お久しぶりです。
今日の昼食(大人の給食)はチキンチャップでした。
チキンチャップは、鶏モモ肉をソテーしてソースで少し煮たものです(たぶん)。
ソースはケチャップとウスターソースと玉ねぎ。それと秘密のなにかでできています。
いやー、美味しい。われらがシェフ、いい腕してます。
ところで、この「チャップ」というのはなんでしょう。
気になったので、なぜかそこにあった調理用語辞典(改訂版)を開いてみました。
そこには「豚の骨付き背肉」のことをチョップと呼ぶ、とありました。
さらに、インターネットで検索すると、チョップがなまってチャップになったとあります。
なるほど、なるほど。
では、みなさま。また次回の更新でお目にかかりましょう…。
…。否、待て。「節子その検索結果は鶏やない、豚や」
チョップとチャップ、ポークとチキン。
微妙にズレています。というわけで今度は英和辞典を引きました。
chop にはいくつもの意味があるようです。
そのうち、給食で皿に乗っていたのものに当てはまりそうなのは次の2つでした。
・ステーキより小さな肉
・ぶった切り
でも、なんだかすっきりしません。
なぜ「チョップ」がなまって「チャップ」になったのでしょうか。
結論を言います。「ポークチョップ」と「ポークチャップ」は別の料理です。
まず「ポークチョップ」。これは由緒正しいアメリカ料理です。
豚の骨付きロース肉を焼き、マデラソースで味付けするのが本式です。
マデラソースは、エシャロットのみじん切りなんかをバターで炒めてマデラワインを加え、ここにフォンドボーを注いで煮込んだソースです。マッシュルームなんかを加えると、いよいよ本格的です。最後に無塩バターを加えて仕上げます。

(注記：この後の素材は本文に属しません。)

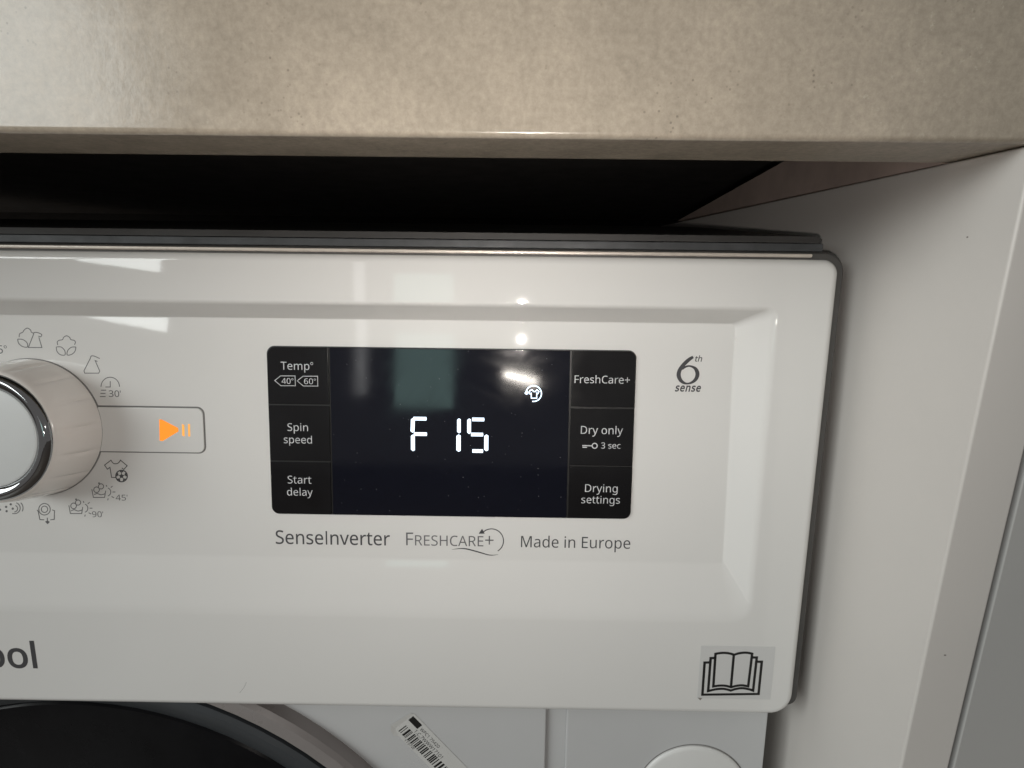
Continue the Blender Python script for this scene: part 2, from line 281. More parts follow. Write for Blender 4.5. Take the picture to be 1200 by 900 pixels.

家で作るときは、エシャロットやマデラワインなんてしゃれた材料はだいたい無いので、玉ねぎのみじん切りと赤ワインを使います。赤ワインに砂糖を少し加えるのがコツです。コクが増して美味しくなります。また普通の家にフォンドボーがあることも稀なので、たいがいはブイヨンを1個入れて水を足します。これを煮たててソテーした豚肉にかけます。
出来上がりは、アメリカ料理なのにフランス風です。ボナペティ!
一方「ポークチャップ」は、日本の洋食です。
まず、豚肉を塩コショウして軽く小麦粉を付けます。
これと玉ねぎを強火で熱したフライパンに入れます。
豚肉に焦げ目がついたら弱火に落として肉の中に火を通します。
肉に火が入ったらトマトケチャップ、ウスターソースを加えて煮ます。
隠し味に醤油を垂らすといい感じになります。
ここに残り物のワインや日本酒などを入れると、なんだか料理している感も出ます。
スパイシーにしたい人は仕上げにタバスコを1、2滴入れるといいかもしれません。
完成したら、お皿にキャベツの千切りと一緒に盛り付けます。
アレンジとしてソースをほんの少しだけ焦がし気味にすると、いっそうご飯が進む一品になります。
ソースの焦がし過ぎに注意しましょう。たんと召し上がれ。
このポークチャップのソースは、チキンでも使えます。
チキンならチキンチャップになります。
これが給食に出ていたチキンチャップです。
「ポークチョップ」と「ポークチャップ」は別の料理。
ポークチャップは日本が生んだ「洋食」だった、というお話でした。